Netflix: a case study
Streaming service Netflix is an excellent example of the connection between psychological safety and innovation. Reed Hastings, Netflix’s CEO and co-creator, is now cited as the man who changed the way we watch television. But the company’s journey hasn’t been smooth or easy.
In 2011, Hastings made a decision about company structure which he quickly had to withdraw after the share price fell by 75 per cent. He later acknowledged his mistake and took 60 executives and directors on a retreat to share lessons learned. When Hastings’ team told him they lacked the courage (that is, psychological safety) to challenge his decision, he implemented new practices. Netflix now has a culture which makes a concerted effort to stimulate dissent. Failure is not just tolerated, it’s welcomed: Hastings encourages the team to make mistakes as way of improving the business, and to work together to ‘sunshine’ those mistakes. In an incredibly competitive industry, Netflix remains the market-leading streaming service. Unsurprisingly, radical candour is also a key feature of Netflix’s culture.
- Radical candour
Delivering honest feedback is essential to a culture of innovation – there’s not going to be much innovation if there’s more candour in the office kitchen than in meeting rooms where big ideas and important policies are being discussed. But radical candour is more than just delivering honest feedback. It’s giving candid feedback to others with their best interests at heart – Kim Scott, author of Radical Candor: Be a Kick-Ass Boss without Losing your Humanity, defines radical candour as ‘caring personally, challenging directly’.

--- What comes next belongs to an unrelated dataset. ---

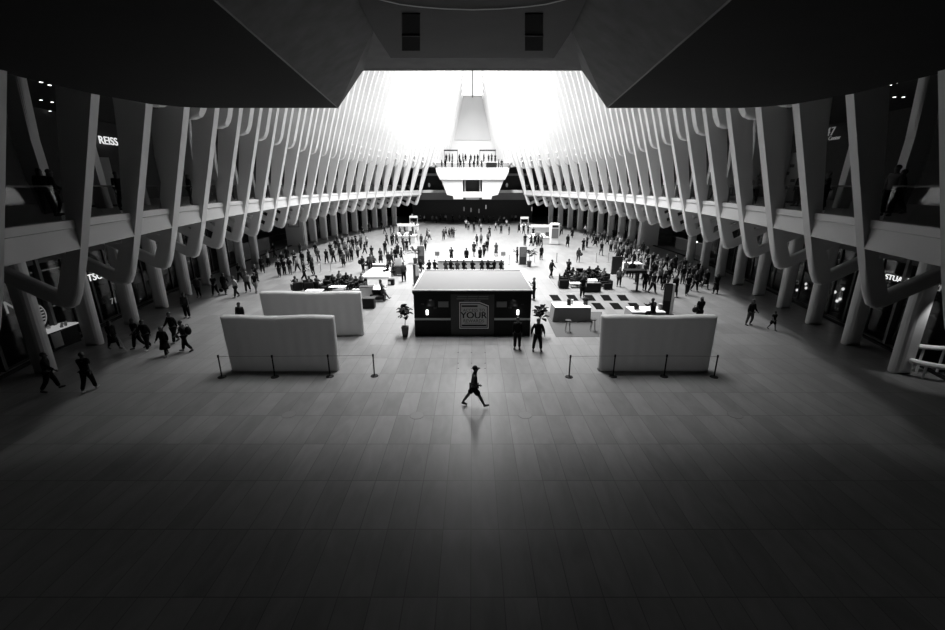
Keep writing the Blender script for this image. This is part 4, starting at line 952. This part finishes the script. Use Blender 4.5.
for k, px in enumerate((421, 429.5, 435, 446, 451, 457.5, 464, 472.5, 482, 488, 494, 501)):
    x = (px - 472.5) / 420 * (CY * .955 + 8.7 * .2957) ; tp = ['c0', 'c1', 'c0', 'c2', 'c0', 'c2', 'c0', 'c0', 'c1', 'c0', 'c0', 'c1'][k]
    person((x, CY - .1 * (k % 2), 0), random.choice((0, 20, -15)), 'sit', tp, 'c0', 1.72, 'person with %s top seated at the long white counter, %s from left' % (WORD[tp], ORD[k]), 'people seated at the long counter')
    stool(x, CY - .1 * (k % 2) - .05, .45, 'low stool at the long white counter, %s from left' % ORD[k], 'stools at the long counter')
for k, (px, py) in enumerate(((451.5, 262.3), (466.5, 263.5), (480, 262.5))):
    person(at_foot(px, py), 180 + random.uniform(-30, 30), ['phone', 'stand', 'stand'][k], 'c0', 'c0', 1.74, 'person in black standing behind the long white counter, %s from left' % ORD[k], 'people standing behind the long counter')
# white stalls near the far end
def stall(x0, x1, py, lab, tower):
    a, b = at_foot(x0, py), at_foot(x1, py); hw = (b.x - a.x) / 2; R = thing('market_stall', ((a.x + b.x) / 2, a.y, 0), 0, lab, 'stall')
    link('counter', B(-hw, hw, 0, 2.4, 0, 1.05), 'offwhite', R); link('counter_top', B(-hw - .08, hw + .08, -.08, 2.48, 1.05, 1.13), 'white', R)
    for k in range(4): link('shelf_unit', B(-hw + .3 + k * (2 * hw - .6) / 4, -hw + .3 + (k + .7) * (2 * hw - .6) / 4, .8, 1.3, 1.13, 1.5 + .25 * (k % 2)), ['white', 'grey', 'offwhite', 'dark'][k], R)
    for sx in (-1, 1): link('upright', B(sx * hw * .8 - .05, sx * hw * .8 + .05, 1.9, 2.0, 1.13, 2.6), 'lgrey', R)
    link('header', B(-hw * .85, hw * .85, 1.85, 2.05, 2.4, 2.8), 'white', R)
    for k in range(6): link('goods', B(-hw + .2 + k * (2 * hw - .4) / 6, -hw + .42 + k * (2 * hw - .4) / 6, .15, .4, 1.13, 1.3), ['dark', 'grey', 'black'][k % 3], R)
    if tower: link('tower', B(tower - .7, tower + .7, -.4, .6, 0, 3.2, bev=.15), 'white', R); link('tower_panel', B(tower - .5, tower + .5, -.45, -.401, 1.0, 2.4), 'grey', R); link('tower_slot', B(tower - .45, tower + .45, -.46, -.401, 2.6, 2.9), 'black', R)
stall(394.5, 415, 243, 'long white market stall on the left of the bright far floor', None); stall(530, 553, 244.5, 'white market stall with a tall white cabinet at its right end', 1.9)
stall(408, 417.5, 231, 'smaller white stall behind the left market stall', None); stall(520.5, 530, 232.5, 'smaller white stall behind the right market stall', None)

# ------------------------------------------------------------------ furniture left of centre
def boxthing(name, px, py, wx, wy, h, m, lab, cat, top=None, ang=0, bev=.03):
    p = at_foot(px, py); o = link(name, B(-wx / 2, wx / 2, 0, wy, 0, h, bev=bev), m); o.location = p; o.rotation_euler = (0, 0, ang)
    if top: link('top', B(-wx / 2 - .03, wx / 2 + .03, -.03, wy + .03, h, h + .05), top, o)
    tag(o, lab, cat); return o
a, b = at_foot(362, 279), at_foot(389, 279); c_ = at_foot(368, 270)
o = link('white_platform', B(0, b.x - a.x, 0, c_.y - a.y, 0, .28, bev=.02), 'white'); o.location = (a.x, a.y, 0); link('plinth', B(.1, b.x - a.x - .1, .1, c_.y - a.y - .1, 0, .05), 'grey', o); tag(o, 'low white platform on the floor left of the kiosk', 'platform')
a, b = at_foot(352, 292), at_foot(383, 292)
o = link('white_platform', B(0, b.x - a.x, 0, 1.6, 0, .22, bev=.02), 'white'); o.location = (a.x, a.y, 0); link('plinth', B(.1, b.x - a.x - .1, .1, 1.5, 0, .05), 'grey', o); tag(o, 'low white platform behind the black armchair', 'platform')
boxthing('storage_box', 391, 285.5, .55, .5, .55, 'black', 'small black box with white label alone on the bright floor', 'box')
o = bpy.data.objects['storage_box']; link('label_plate', B(-.22, -.02, -.02, -.001, .12, .36), 'white', o)
boxthing('white_cabinet', 366.5, 300, 1.0, .6, 1.0, 'offwhite', 'pale grey cabinet at the right end of the rear white barrier', 'cabinet', 'dark')
boxthing('storage_crate', 367.5, 309, 1.0, .6, .75, 'black', 'black crate in front of the pale grey cabinet by the rear barrier', 'crate', 'dark')
def armchair(x, y, rz, lab, grp=None, m='black', wd=.8):
    R = thing('armchair', (x, y, 0), rz, lab, 'armchair', grp); h = wd / 2
    link('seat', B(-h + .1, h - .1, -.32, .32, .16, .42, bev=.04), m, R); link('backrest', B(-h, h, -.42, -.28, .1, .82, bev=.05), m, R)
    for s in (-1, 1): link('armrest', B(*(sorted((s * (h - .12), s * h))), -.34, .34, .1, .60, bev=.03), m, R)
    for sx in (-1, 1):
        for sy in (-1, 1): link('leg', B(sx * (h - .1) - .02, sx * (h - .1) + .02, sy * .3 - .02, sy * .3 + .02, 0, .16), 'metal', R)
p = at_foot(377.5, 302); armchair(p.x, p.y + .3, PI, 'black armchair right of the pale cabinet, beside the leaning person', wd=1.1)
def low_table(x, y, lab, wx=1.1, wy=.7, h=.42, m='white', grp=None):
    R = thing('low_table', (x, y, 0), 0, lab, 'table', grp); link('table_top', B(-wx / 2, wx / 2, -wy / 2, wy / 2, h - .05, h, bev=.015), m, R)
    for sx in (-1, 1):
        for sy in (-1, 1): link('leg', B(sx * (wx / 2 - .06) - .025, sx * (wx / 2 - .06) + .025, sy * (wy / 2 - .06) - .025, sy * (wy / 2 - .06) + .025, 0, h - .05), 'grey', R)
# seating group behind the rear left barrier
SEATL = [(297, 291, 40, 1), (310, 291, 10, 1), (318, 290, -20, 1), (326, 291, 170, 0), (334, 288, 190, 0), (340, 285, 170, 1), (347, 286, 200, 1), (352, 289, 150, 0), (358, 290, 160, 1), (362, 288, 175, 1), (305, 288, 60, 0), (329, 285, 185, 0)]
for k, (px, py, f, occ) in enumerate(sorted(SEATL)):
    p = at_foot(px, py); armchair(p.x, p.y, math.radians(f), 'black lounge armchair behind the rear left barrier, %s from left' % ORD[k], 'armchairs behind the rear left barrier')
    if occ or k % 3 == 0:
        tp = ['c0', 'c2', 'c1', 'c3'][k % 4]; person((p.x, p.y, 0), f, 'sit' if k % 2 else 'sit_fwd', tp, 'c0', 1.7, 'person with %s top seated behind the rear left barrier, %s chair from left' % (WORD[tp], ORD[k]), 'people seated behind the rear left barrier')
for k, (px, py) in enumerate(((338, 291), (315, 295))):
    p = at_foot(px, py); low_table(p.x, p.y, 'low white table among black armchairs behind the rear left barrier, %s one' % ('right' if k == 0 else 'left'), 1.4)
# seated cluster with carts left of the kiosk, farther back
for k, (px, py, f, ps) in enumerate(((388, 274, 120, 'sit'), (392, 276, -60, 'sit_fwd'), (398, 270, 160, 'sit'), (374, 267, 200, 'sit_fwd'), (368, 269, 100, 'sit'))):
    p = at_foot(px, py); person(p, f, ps, ['c0', 'c1', 'c0', 'c2', 'c1'][k], 'c0', 1.7, 'person sitting on a stool near the black cart left of the kiosk, %s of five' % ORD[k], 'stool sitters near the black cart')
    stool(p.x, p.y, .45, 'dark stool near the black cart left of the kiosk, %s of five' % ORD[k], 'stools near the black cart')
R = thing('serving_cart', at_foot(398.5, 276), 0, 'black cart with a white notice board left of the kiosk', 'cart')
link('cart_body', B(-.6, .6, 0, .7, .15, 1.0, bev=.04), 'dark', R); link('notice_board', B(-.35, .35, .3, .34, 1.0, 1.75), 'white', R)
for sx in (-1, 1):
    link('wheel', cyl(bmesh.new(), (sx * .45 - .03, .12, .12), (sx * .45 + .03, .12, .12), .12, n=14), 'black', R)
    link('wheel', cyl(bmesh.new(), (sx * .45 - .03, .58, .12), (sx * .45 + .03, .58, .12), .12, n=14), 'black', R)
R = thing('tub_planter', at_foot(376, 269), 0, 'grey box bench behind the low white platform', 'bench'); link('bench_body', B(-.9, .9, 0, .6, 0, .45, bev=.03), 'grey', R); link('cushion', B(-.85, .85, .05, .55, .45, .52, bev=.02), 'lgrey', R)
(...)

Empathy can be a huge positive. But it can also be paralysing if you’re so concerned about another person’s feelings that you don’t tell them something that in the long run, they’d be better off knowing. At the same time, radical candour isn’t all about managers criticising their staff. Rather, it’s about soliciting critical feedback, and giving more praise than criticism. Given humans’ in-built negativity bias, together with the way many of us – have been socialised (If you don’t have anything nice to say, don’t say anything at all), radical candour requires intentional effort. Netflix, for example, describes its culture as one where positive and constructive feedback is part of daily life, not just an annual event.

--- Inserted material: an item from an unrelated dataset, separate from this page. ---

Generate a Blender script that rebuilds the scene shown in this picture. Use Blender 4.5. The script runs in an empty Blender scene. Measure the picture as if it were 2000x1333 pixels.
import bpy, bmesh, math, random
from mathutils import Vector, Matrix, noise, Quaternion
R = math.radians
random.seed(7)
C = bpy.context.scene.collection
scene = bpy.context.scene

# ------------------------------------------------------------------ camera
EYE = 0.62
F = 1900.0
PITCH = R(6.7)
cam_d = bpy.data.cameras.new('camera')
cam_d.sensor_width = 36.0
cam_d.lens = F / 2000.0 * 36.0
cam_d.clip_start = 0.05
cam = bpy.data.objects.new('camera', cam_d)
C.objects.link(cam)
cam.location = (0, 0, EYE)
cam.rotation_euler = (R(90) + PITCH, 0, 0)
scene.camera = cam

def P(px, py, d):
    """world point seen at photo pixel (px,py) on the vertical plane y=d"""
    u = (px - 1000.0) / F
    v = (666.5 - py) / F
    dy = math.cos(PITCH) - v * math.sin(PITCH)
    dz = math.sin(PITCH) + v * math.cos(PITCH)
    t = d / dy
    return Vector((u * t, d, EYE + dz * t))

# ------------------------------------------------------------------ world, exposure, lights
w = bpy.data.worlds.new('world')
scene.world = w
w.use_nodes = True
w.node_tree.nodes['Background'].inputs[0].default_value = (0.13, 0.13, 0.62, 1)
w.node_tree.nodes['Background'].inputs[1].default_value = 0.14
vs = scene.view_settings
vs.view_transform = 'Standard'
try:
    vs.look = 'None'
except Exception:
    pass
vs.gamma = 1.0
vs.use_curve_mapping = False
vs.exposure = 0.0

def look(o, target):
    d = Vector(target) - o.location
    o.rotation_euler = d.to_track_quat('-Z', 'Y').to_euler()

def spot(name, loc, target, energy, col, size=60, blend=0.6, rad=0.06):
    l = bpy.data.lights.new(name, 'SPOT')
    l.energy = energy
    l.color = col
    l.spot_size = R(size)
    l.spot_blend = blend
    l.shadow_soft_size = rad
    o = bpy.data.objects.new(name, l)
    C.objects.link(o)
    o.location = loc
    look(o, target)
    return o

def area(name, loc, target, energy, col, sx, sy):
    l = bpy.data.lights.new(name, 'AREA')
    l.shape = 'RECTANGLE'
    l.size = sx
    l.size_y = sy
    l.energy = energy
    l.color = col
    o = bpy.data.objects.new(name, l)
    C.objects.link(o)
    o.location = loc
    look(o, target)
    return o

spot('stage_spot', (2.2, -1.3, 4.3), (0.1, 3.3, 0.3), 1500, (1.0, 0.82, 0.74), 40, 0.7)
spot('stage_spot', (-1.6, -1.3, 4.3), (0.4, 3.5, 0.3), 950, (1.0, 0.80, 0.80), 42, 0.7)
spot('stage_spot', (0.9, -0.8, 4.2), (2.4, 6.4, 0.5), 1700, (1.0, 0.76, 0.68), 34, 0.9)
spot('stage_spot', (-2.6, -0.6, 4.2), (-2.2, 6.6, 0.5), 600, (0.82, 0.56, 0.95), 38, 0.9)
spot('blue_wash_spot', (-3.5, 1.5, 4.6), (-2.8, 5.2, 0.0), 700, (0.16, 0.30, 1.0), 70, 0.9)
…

Serendis consultants, inspired by Scott’s approach, recommend the following steps to implement radical candour:
- Ask for meaningful feedback: You don’t want to give honest feedback before showing you can take it. So, prepare a question you’re going to use to solicit feedback from your team, such as: “What can I do or stop doing that would make it easier to work with me / ensure we work more effectively together / deliver better value for our clients?’
- Focus on praise: Now that you’ve solicited feedback for yourself, offer praise to others. Then you’re in a better frame of mind to offer them suggestions, and they’ll be more receptive to it.

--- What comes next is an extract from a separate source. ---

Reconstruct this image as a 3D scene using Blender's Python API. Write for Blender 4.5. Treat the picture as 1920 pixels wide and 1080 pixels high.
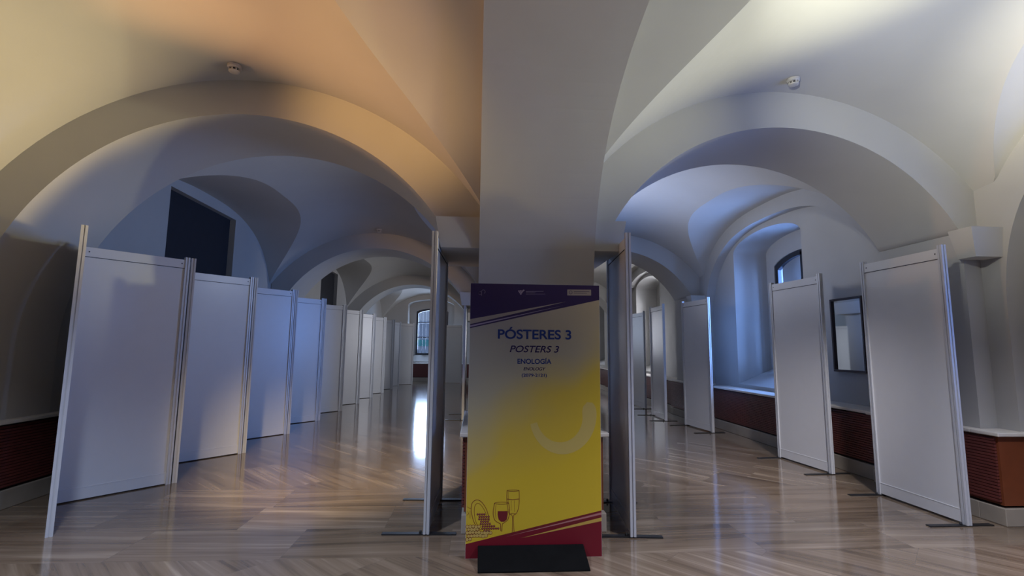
import bpy, bmesh, math, random
from mathutils import Matrix, Vector
random.seed(7)
for o in list(bpy.data.objects): bpy.data.objects.remove(o)
S = bpy.context.scene; C = S.collection
PI = math.pi
# ------------------------------------------------------------------ camera
cd = bpy.data.cameras.new('camera'); cam = bpy.data.objects.new('camera', cd); C.objects.link(cam)
p_, y_, r_ = math.radians(6.90), math.radians(3.882), math.radians(0.607)
F = Vector((math.sin(y_)*math.cos(p_), math.cos(y_)*math.cos(p_), math.sin(p_)))
R0 = Vector((math.cos(y_), -math.sin(y_), 0)); U0 = R0.cross(F)
R1 = R0*math.cos(r_) + U0*math.sin(r_); U1 = -R0*math.sin(r_) + U0*math.cos(r_)
M = Matrix((R1, U1, -F)).transposed().to_4x4(); M.translation = Vector((0, 0, 1.507))
cam.matrix_world = M
cd.sensor_fit = 'HORIZONTAL'; cd.sensor_width = 36; cd.lens = 933.5/1920*36
cd.clip_start = .05; cd.clip_end = 200
S.camera = cam
# ------------------------------------------------------------------ world, exposure
W = bpy.data.worlds.new('sky'); S.world = W; W.use_nodes = True
bg = W.node_tree.nodes['Background']; bg.inputs[0].default_value = (.20, .27, .42, 1); bg.inputs[1].default_value = 1.0
S.view_settings.view_transform = 'Standard'; S.view_settings.look = 'None'
S.view_settings.exposure = 0.0; S.view_settings.gamma = 1.0; S.view_settings.use_curve_mapping = False
# ------------------------------------------------------------------ lamps
def area(name, loc, d, size, energy, col, sy=None):
    l = bpy.data.lights.new(name, 'AREA'); l.shape = 'RECTANGLE'; l.size = size; l.size_y = sy or size
    l.energy = energy; l.color = col
    o = bpy.data.objects.new(name, l); C.objects.link(o); o.location = loc
    o.rotation_euler = Vector(d).to_track_quat('-Z', 'Y').to_euler(); return o
def spot(name, loc, tgt, energy, col, deg, blend=1.0, r=.1):
    l = bpy.data.lights.new(name, 'SPOT'); l.energy = energy; l.color = col; l.spot_size = math.radians(deg)
    l.spot_blend = blend; l.shadow_soft_size = r
    o = bpy.data.objects.new(name, l); C.objects.link(o); o.location = loc
    o.rotation_euler = (Vector(tgt)-Vector(loc)).to_track_quat('-Z', 'Y').to_euler(); return o
BLUE = (.22, .38, 1.0)
# daylight just outside each window of the right wall (sky and pale pavement)
area('daylight_near', (6.15, 1.95, 2.3), (-1, 0, .75), 1.7, 174.2, (0.091, 0.291, 1.000), 2.2)
area('daylight_bay', (6.15, 8.15, 2.3), (-1, 0, .15), 1.6, 474.1, (0.199, 0.398, 1.000), 2.2)
area('daylight_bay_far', (6.15, 14.3, 2.3), (-1, 0, .12), 1.6, 499.0, (0.917, 0.917, 1.000), 2.2)
area('daylight_bay_last', (6.15, 20.5, 2.3), (-1, 0, .12), 1.6, 159.2, (0.714, 0.786, 1.000), 2.2)
area('daylight_end', (-2.15, 24.3, 2.4), (0, -1, -.05), 1.5, 292.5, (0.500, 0.667, 1.000), 2.0)
area('daylight_end_right', (3.0, 24.3, 2.4), (0, -1, -.05), 1.5, 178.8, (0.923, 0.923, 1.000), 2.0)
# added blue fill light, not a window, in the bay behind the photographer
area('rear_blue_fill', (.3, -6.6, 1.6), (0, 1, -.05), 7.0, 6.6, (0.100, 0.312, 1.000), 1.6)
# added fill spots above the photographer, no fittings, shining straight down
spot('down_fill_left', (-1.9, 1.9, 3.6), (-1.9, 2.2, 0), 918.8, (0.667, 0.767, 1.000), 111, 1.0, .12)
spot('down_fill_right', (2.9, 1.9, 3.6), (2.9, 2.2, 0), 1031.9, (0.810, 0.838, 1.000), 111, 1.0, .12)
spot('floor_fill_left', (-1.9, 1.9, 3.5), (-1.6, 7.0, 0), 2340.0, (1.000, 0.769, 0.462), 42, 1.0, .12)  # added fill aimed at the floor of the next bay
spot('floor_fill_right', (2.9, 1.9, 3.5), (3.2, 7.0, 0), 1417.5, (0.952, 0.924, 1.000), 42, 1.0, .12)
# added unseen spots, no fittings, brightening the near vaults
spot('vault_fill_warm', (-4.0, 3.6, 3.0), (-.95, 3.35, 3.75), 330, (1.0, .50, .20), 58, .9, .06)
spot('vault_fill_amber', (-1.0, -.6, 2.9), (-.86, 4.0, 3.6), 620, (1.0, .58, .22), 25, 1.0, .1)
spot('vault_fill_lunette', (3.1, 1.0, 2.9), (4.6, 2.8, 3.9), 594.0, (1.000, 0.967, 0.800), 50, 1.0, .06)
spot('vault_fill_cream', (4.55, 3.6, 1.3), (-3.6, 3.4, 3.2), 3192.0, (1.000, 0.763, 0.355), 23, .9, .3)
spot('vault_fill_pale', (4.6, 2.6, 3.0), (1.7, 3.3, 3.9), 432.0, (1.000, 0.970, 0.600), 60, 1.0, .06)
spot('vault_fill_white', (1.4, 2.3, 3.3), (3.6, 3.2, 3.95), 314.6, (0.978, 1.000, 0.924), 80, 1.0, .06)
spot('bay_fill_left', (-.3, 6.2, 2.9), (-4.3, 7.2, 3.6), 49.1, (0.700, 0.800, 1.000), 90, 1.0, .2)  # added fill spots inside the farther bays, no lamps there
spot('bay_fill_right', (1.3, 8.1, 2.8), (3.6, 7.8, 4.0), 211.2, (0.800, 0.840, 1.000), 110, 1.0, .2)
spot('bay_fill_last', (-1.0, 20.2, 2.9), (-2.2, 21.4, 4.0), 45.0, (1.000, 0.750, 0.500), 130, 1.0, .2)

# ------------------------------------------------------------------ materials
def nmat(name):
    m = bpy.data.materials.new(name); m.use_nodes = True
    return m, m.node_tree.nodes, m.node_tree.links, m.node_tree.nodes['Principled BSDF']
def mat(name, col, rough=.6, metal=0, spec=.5, noise=0, nscale=8, bump=0, bscale=60, coat=0):
    m, N, L, P = nmat(name)
    P.inputs['Base Color'].default_value = (*col, 1); P.inputs['Roughness'].default_value = rough
    P.inputs['Metallic'].default_value = metal; P.inputs['Specular IOR Level'].default_value = spec
    P.inputs['Coat Weight'].default_value = coat
    tc = N.new('ShaderNodeTexCoord')
    if noise:
        n = N.new('ShaderNodeTexNoise'); n.inputs['Scale'].default_value = nscale; n.inputs['Detail'].default_value = 5
        L.new(tc.outputs['Object'], n.inputs['Vector'])
        r = N.new('ShaderNodeValToRGB')
        r.color_ramp.elements[0].position = .3; r.color_ramp.elements[1].position = .7
        r.color_ramp.elements[0].color = (*[max(0, c*(1-noise)) for c in col], 1)
        r.color_ramp.elements[1].color = (*[min(1, c*(1+noise)) for c in col], 1)
        L.new(n.outputs['Fac'], r.inputs['Fac']); L.new(r.outputs['Color'], P.inputs['Base Color'])
    if bump:
        n2 = N.new('ShaderNodeTexNoise'); n2.inputs['Scale'].default_value = bscale; n2.inputs['Detail'].default_value = 4
        L.new(tc.outputs['Object'], n2.inputs['Vector'])
        b = N.new('ShaderNodeBump'); b.inputs['Strength'].default_value = bump; b.inputs['Distance'].default_value = .02
        L.new(n2.outputs['Fac'], b.inputs['Height']); L.new(b.outputs['Normal'], P.inputs['Normal'])
    return m
m_plaster = mat('plaster', (.48, .465, .43), .9, spec=.15, noise=.03, nscale=1.3, bump=.25, bscale=3.0)
m_wallp = mat('wall_plaster', (.42, .41, .39), .9, spec=.15, noise=.03, nscale=2, bump=.2, bscale=4)
m_lam = mat('white_laminate', (.60, .60, .60), .32, spec=.5, noise=.01)
m_alu = mat('anodised_aluminium', (.55, .56, .58), .5, metal=.3, noise=.02, nscale=20)
m_slot = mat('dark_groove', (.04, .04, .05), .6, noise=.05)
m_steel = mat('black_steel', (.012, .012, .013), .45, noise=.1)
m_red = mat('red_brown_slats', (.12, .03, .024), .45, noise=.15, nscale=12)
m_dark = mat('dark_backing', (.02, .012, .012), .8, noise=.1)
m_wood = mat('orange_brown_wood', (.17, .045, .016), .45, noise=.12, nscale=5)
m_stone = mat('pale_stone_ledge', (.62, .58, .52), .5, noise=.06, nscale=6)
m_plinth = mat('stone_plinth', (.30, .26, .21), .55, noise=.1, nscale=4)
m_iron = mat('dark_window_frame', (.02, .022, .03), .4, noise=.1)
m_det = mat('detector_plastic', (.50, .48, .45), .4, noise=.02)
m_blk = mat('black_void', (.012, .013, .02), .8, noise=.1)
m_base = mat('black_rubber', (.004, .004, .004), .95, spec=.08, noise=.2, bump=.2, bscale=200)
m_navy = mat('print_navy', (.016, .007, .05), .35)
m_purple = mat('print_purple', (.07, .03, .18), .35)
m_ink = mat('print_blue_ink', (.006, .022, .12), .35)
m_pale = mat('print_pale', (.20, .17, .26), .35)
m_greyp = mat('print_grey_beige', (.20, .18, .17), .35)
m_prred = mat('print_dark_red', (.13, .004, .012), .35)
m_prmar = mat('print_maroon', (.12, .008, .012), .35)
m_gold = mat('print_gold', (.40, .26, .05), .35)
m_pink = mat('print_pink', (.32, .13, .12), .35)
m_brown = mat('print_brown_line', (.17, .04, .012), .35)
m_bean = mat('print_cream', (.42, .28, .07), .35)
m_swirl = mat('print_light_yellow', (.42, .315, .085), .35)
m_card = mat('board_edge', (.6, .6, .58), .5)
m_out = mat('outside_render', (.55, .60, .70), .9, noise=.1, nscale=1)
m_teal = mat('outside_teal', (.10, .45, .45), .8)
m_pave = mat('outside_paving', (.5, .5, .5), .9, noise=.1)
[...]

- Reframe the way you refer to ‘criticism’ or even ‘constructive feedback’. These terms trigger an immediate negative and defensive response from your stakeholders. The human brain treats feedback as a threat and if you don’t want to trigger defensiveness, you need to reframe the way you deliver it. You want to avoid making negative statements which are received as a judgement on their worth. Rather, you want to frame your comments as aspirational future focused possibilities. For example, don’t say: ‘your product is not responding to the needs of our customers’ (your stakeholder will try and demonstrate why they think it does). Instead, you can say: ‘our customers need x and I wonder how we can take the product in a different direction to meet our customers’ needs’.
- Reward feedback: When someone, especially someone who reports to you, gives you critical feedback, they’re taking a risk. If you don’t reward that risk, they’ll never take it again. Ever. Your brain immediate response will be to justify yourself or demonstrate why they are wrong. This is human. Instead, you want to train yourself to say: ‘thank you, tell me more’. This gives you a little bit of time to process the emotional trigger, rationalise what you are hearing and ask yourself: ‘what if they were right? What is one thing I can learn from what they are saying?’.
For innovation to thrive, it’s important to remember that there’s no such thing as too much positive feedback, but there is such a thing as too little critical feedback.
Innovation as art, not science
Experimenting with new ideas, products and services is more art than science; finding solutions to tricky problems isn’t as simple as following a formula. But while there’s no equation for being innovative, there are steps organisations can take to create a workplace culture which fosters innovation. By promoting healthy conflict, encouraging radical candour, and ensuring your people feel psychologically safe, leaders will create an idea-rich environment in which existing norms are challenged and opinions regularly exchanged. And who knows, with those features of your company culture firmly in place, you might even consider nominating your organisation as one of next year’s Most Innovative.